大学体验英语第三册Unit5-Passage B(在线收听

Returning to College
 If I thought I'd live to be a hundred, I'd go back to college next fall. I was drafted into the Army at the end of my junior year and, after four years in the service, had no inclination to return to finish. By then, it seemed, I knew everything.
 Well, as it turns out, I don't know everything, and I'm ready to spend some time learning. I wouldn't want to pick up where I left off. I'd like to start all over again as a freshman. You see, it isn't just the education that appeals to me. I've visited a dozen colleges in the last two years, and college life looks extraordinarily pleasant.

 The young people on campus are all gung ho to get out and get at life. They don't seem to understand they're having one of its best parts. Here they are with no responsibility to anyone but themselves, a hundred or a thousand ready-made friends, teachers trying to help them, families at home waiting for them to return for Christmas to tell all about their triumphs, three meals a day - so it isn't gourmet food - but you can't have everything.

 Too many students don't really have much patience with the process of being educated. They think half the teachers are idiots, and I wouldn't deny this. They think the system stinks sometimes. I wouldn't deny that. They think there aren't any nice girls/boys around. I'd deny that. They just won't know what an idyllic time of life college can be until it's over.
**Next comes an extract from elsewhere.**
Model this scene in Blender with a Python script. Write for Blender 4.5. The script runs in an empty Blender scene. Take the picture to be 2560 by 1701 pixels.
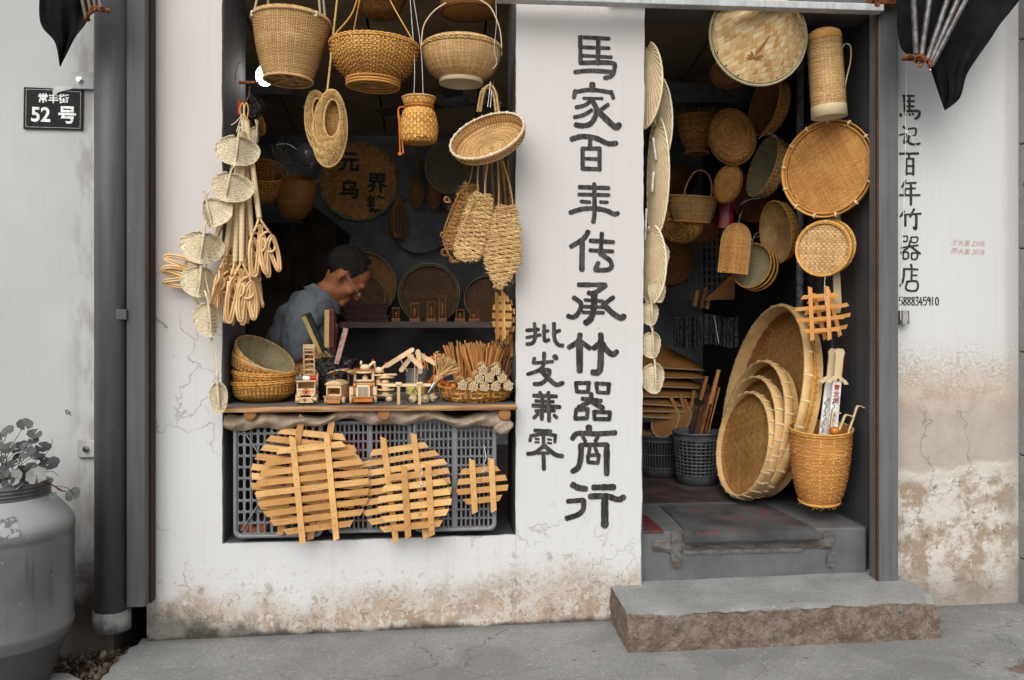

 The students are anxious to acquire the knowledge they think they need to make a buck, but they aren't really interested in education for education's sake. That's where they're wrong, and that's why I'd like to go back to college. I know now what a joy knowledge can be, independent of anything you do with it.

 I'd take several courses in philosophy. I like the thinking process that goes with it. Philosophers are fairer than is absolutely necessary, but I like them, even the ones that I think are wrong. Too much of what I know of the great philosophers comes secondhand or from condensations. I'd like to take a course in which I actually had to read Plato, Aristotle, Hume, Spinoza, Locke, John Dewey and the other great thinkers.

 I'd like to take some calculus, too. I have absolutely no ability in that direction and not much interest, either, but there's something going on in mathematics that I don't understand, and I'd like to find out what it is. My report cards won't be mailed to my father and mother, so I won't have to worry about marks. I bet I'l1 do better than when they were mailed.

 There are some literary classics I ought to read and I never will, unless I'm forced to by a good professor, so I'll take a few courses in English literature. I took a course that featured George Gordon Byron, usually referred to now as "Lord Byron," and I'd like to take that over again. I did very well in it the first time. I actually read all of Don Juan and have never gotten over how great it was. I know I could get an A in that if I took it over. I'd like to have a few easy courses.
 My history is very weak, and I'd want several history courses. I'm not going to break my back over them, but I'd like to be refreshed about the broad outline of history. When someone says sixteenth century to me, I'd like to be able to it with some names and events. This is just a little conversational conceit, but that's life.
 If I can find a good teacher, I'd certainly want to go back over English grammar and usage. He'd have to be good, because you might not think so sometimes, but I know a lot about using the language. Still, there are times when I'm stumped. I was wondering the other day what part of speech the word "please" is in the sentence, "Please don't take me seriously."

 I've been asked to speak at several college graduation ceremonies. Maybe if I graduate, they'll ask me to speak at my own.